--- YOUR GOAL ---
Pick every line with "scene" from the material below.

--- DATA SHOWN ---
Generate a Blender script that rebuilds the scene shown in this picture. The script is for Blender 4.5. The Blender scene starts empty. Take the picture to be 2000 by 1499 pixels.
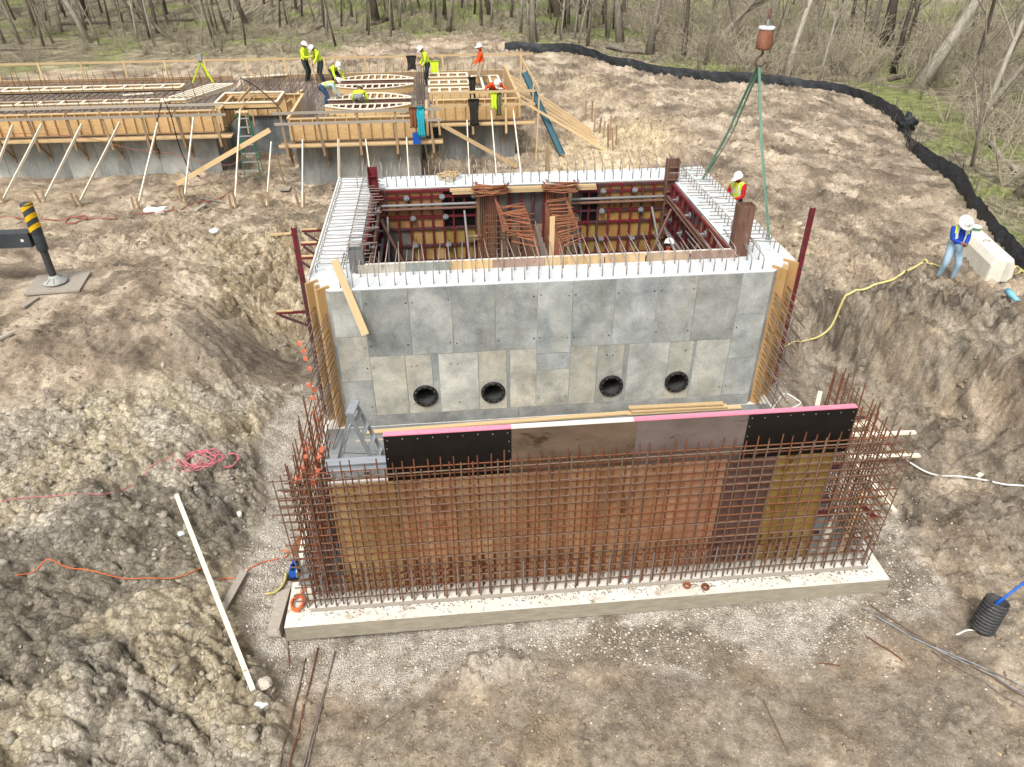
import bpy, bmesh, math, random
import numpy as np
from mathutils import Vector, Matrix, Euler
random.seed(7); NR = np.random.RandomState(11)
sc = bpy.context.scene
COL = sc.collection
R = math.radians

# ------------------------------------------------------------------ camera
CAM = Vector((2.502, -14.195, 10.430)); PIT, YAW, ROL, FPX = R(33.509), R(5.383), R(-0.201), 1445.8
fwd = Vector((math.sin(YAW)*math.cos(PIT), math.cos(YAW)*math.cos(PIT), -math.sin(PIT)))
_r = Vector((math.cos(YAW), -math.sin(YAW), 0)); _u = _r.cross(fwd)
rgt = _r*math.cos(ROL) + _u*math.sin(ROL); upv = -_r*math.sin(ROL) + _u*math.cos(ROL)
cd = bpy.data.cameras.new('camera'); cam = bpy.data.objects.new('camera', cd); COL.objects.link(cam)
cam.matrix_world = Matrix(((rgt.x, upv.x, -fwd.x, CAM.x), (rgt.y, upv.y, -fwd.y, CAM.y), (rgt.z, upv.z, -fwd.z, CAM.z), (0, 0, 0, 1)))
cd.sensor_width = 36; cd.lens = 36*FPX/2000; cd.clip_start = .1; cd.clip_end = 1500
sc.camera = cam

# ------------------------------------------------------------------ light
SUN_EL, SUN_AZ = R(56), R(205)          # azimuth clockwise from +Y
w = bpy.data.worlds.new('World'); sc.world = w; w.use_nodes = True
nt = w.node_tree; bg = nt.nodes['Background']
sky = nt.nodes.new('ShaderNodeTexSky'); sky.sky_type = 'NISHITA'; sky.sun_disc = False
sky.sun_elevation = SUN_EL; sky.sun_rotation = SUN_AZ; sky.dust_density = 4.0; sky.air_density = 1.2; sky.ozone_density = 1
hs = nt.nodes.new('ShaderNodeHueSaturation'); hs.inputs['Saturation'].default_value = 0.16; hs.inputs['Value'].default_value = 1.25
nt.links.new(sky.outputs[0], hs.inputs['Color']); nt.links.new(hs.outputs[0], bg.inputs['Color'])
bg.inputs['Strength'].default_value = 0.10
sd = bpy.data.lights.new('sun', 'SUN'); sd.energy = 2.1; sd.angle = R(18); sd.color = (1, .975, .945)
so = bpy.data.objects.new('sun', sd); COL.objects.link(so)
sdir = Vector((math.sin(SUN_AZ)*math.cos(SUN_EL), math.cos(SUN_AZ)*math.cos(SUN_EL), math.sin(SUN_EL)))
so.rotation_euler = sdir.to_track_quat('Z', 'Y').to_euler(); so.location = sdir*60
vs = sc.view_settings; vs.view_transform = 'Standard'; vs.look = 'None'; vs.gamma = 1; vs.exposure = 0.5; vs.use_curve_mapping = False
sc.cycles.use_adaptive_sampling = True; sc.cycles.adaptive_threshold = .02; sc.cycles.max_bounces = 6; sc.cycles.diffuse_bounces = 3; sc.cycles.glossy_bounces = 2; sc.cycles.caustics_reflective = False; sc.cycles.caustics_refractive = False

# ------------------------------------------------------------------ places: photo pixel -> point on a real plane
def ray(px, py): return fwd + rgt*((px-1000)/FPX) + upv*((749.5-py)/FPX)
def at(px, py, z=0.0):
    d = ray(px, py); return CAM + d*((z-CAM.z)/d.z)
def atY(px, py, Y):
    d = ray(px, py); return CAM + d*((Y-CAM.y)/d.y)
def V(*a): return Vector(a)

# ------------------------------------------------------------------ materials
MATS = {}
def srgb(h):
    h = h.lstrip('#'); c = [int(h[i:i+2], 16)/255 for i in (0, 2, 4)]
    return tuple(x/12.92 if x <= .04045 else ((x+.055)/1.055)**2.4 for x in c)
def nd(nt, t, **k):
    n = nt.nodes.new(t)
    for a, b in k.items():
        if a.startswith('i_'): n.inputs[a[2:]].default_value = b
        else: setattr(n, a, b)
    return n
def mixc(nt, fac, a, b, mode='MIX'):
    m = nt.nodes.new('ShaderNodeMix'); m.data_type = 'RGBA'; m.blend_type = mode
    for s, v in ((m.inputs[0], fac), (m.inputs[6], a), (m.inputs[7], b)):
        if hasattr(v, 'links') or hasattr(v, 'is_linked'): nt.links.new(v, s)
        elif isinstance(v, (int, float)): s.default_value = v
        else: s.default_value = (*v, 1)
    return m.outputs[2]
def ramp(nt, src, stops):
    r = nt.nodes.new('ShaderNodeValToRGB'); nt.links.new(src, r.inputs[0]); e = r.color_ramp.elements
    while len(e) < len(stops): e.new(.5)
    for el, (p, c) in zip(e, stops): el.position = p; el.color = (*c, 1) if len(c) == 3 else c
    return r.outputs[0]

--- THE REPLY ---
Generate a Blender script that rebuilds the scene shown in this picture. The script is for Blender 4.5. The Blender scene starts empty. Take the picture to be 2000 by 1499 pixels.
sc = bpy.context.scene